Focus on total cost to customers?
Historically, SAP has not been very good at benchmarking and managing its partners. That led to my quantifying the huge "GDP" of SAP Nation. As we look at moves from ECC to S/4, I am starting to again see scary SI proposals. Labor intensive and not much automation, with the suspect quality and economics those threaten. Now with the 4 hyperscalers customers could face significant additional exposure. SAP likes to brag it has 000s of partners - without pointing out that cost is borne by customers. I would like to see more SAP detail on how it will better manage its ecosystem, and accelerate its automation and application of ML to its many of the routine conversion, testing, training and other tasks - see more ideas here. Adaire did mention conversion factories - like to hear more about that.
Not enough R&D or Capex to grow the functional footprint?
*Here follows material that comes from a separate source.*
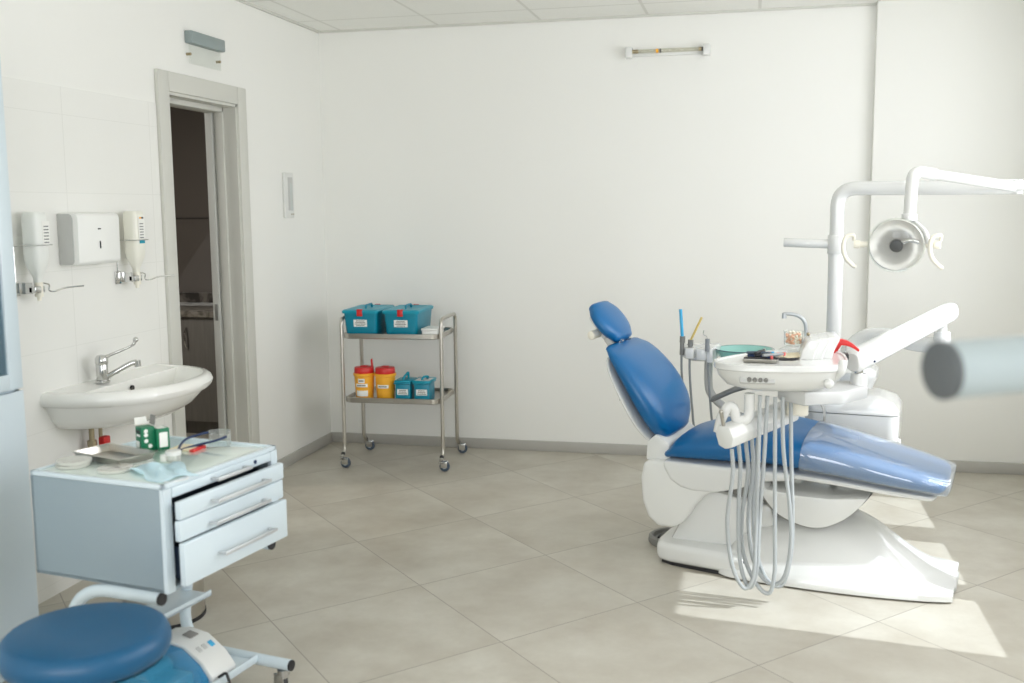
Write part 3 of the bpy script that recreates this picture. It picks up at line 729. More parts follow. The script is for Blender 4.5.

There was surprisingly little on industry functionality. SAP keeps promising its partners are working on it. For the next few years, it appears there will be little excess R&D or capex for acquisitions. While SAP needs that discipline in the short term, markets don't wait for ever. Beyond verticals, as I wrote earlier this week "the definition of the "enterprise" continues to rapidly expand and morph, and I see a very fragmented market for the next few years". SAP says it has a shot at a TAM of $ 500 billion by 2023. In my opinion, they could already be aiming for a trillion.
Overall, there was much to like in the 3 hours. As an analyst, it is my job to keep pushing vendors to do more for customers, but realize the new executives already have a very full plate to tackle. Should be a very exciting next few years. It is a great way to kick off a new decade!